178 Connecting the Observations to Theory Leads to Learning

Monday, 23 January 2017
4E (Washington State Convention Center )
Teresa M. Bals-Elsholz, Valparaiso Univ., Valparaiso, IN; and K. H. Goebbert, C. A. Clark, B. J. Wolf, A. J. Stepanek, and D. Goines

Second semester freshmen gather on the meteorology observation deck, gloved hands cradling a helium filled balloon.  Inside, another group of freshmen initialize the launch data and give the thumbs up through the window, and the balloon and attached radiosonde is released and propelled upward toward the cloud deck.  The next class period the students examine the raw data set, identifying variables, determining format, then fingers begin typing as they race to be the first to create a GEMPAK skew-T diagram of their launch data.  Once the diagrams are created a discussion ensues on how their plots reflect launch-day conditions, and how their data can be connected to the equations and theories governing the atmosphere.

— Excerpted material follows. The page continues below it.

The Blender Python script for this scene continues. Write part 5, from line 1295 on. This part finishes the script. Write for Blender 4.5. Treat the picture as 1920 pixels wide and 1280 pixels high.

From freshmen year on, Valparaiso University meteorology students start with observations, analyze their data, and connect their findings to the theory.  The Valparaiso University Meteorology program connects theory and application throughout its curriculum.  Key to that connection is the use of real-world examples using local observations from radiosondes, hand-held instruments, and Valpo’s Doppler radar and from the wealth of readily available global observations.  By teaching students how to connect the atmospheric equations to observations, students not only strengthen their foundational knowledge of the atmosphere, and at the same time begin to explore how observations lead to forecast and research questions.  Whether surface data in mesoscale and synoptic analyses, satellite data in tropical discussions, turbulence reports in aviation meteorology, or a lack of Great Lakes’ snow reports in November, Valpo meteorology incorporates observations in problem sets, exam questions, and undergraduate research.  Examples of connecting the observations to enhance student learning will be presented.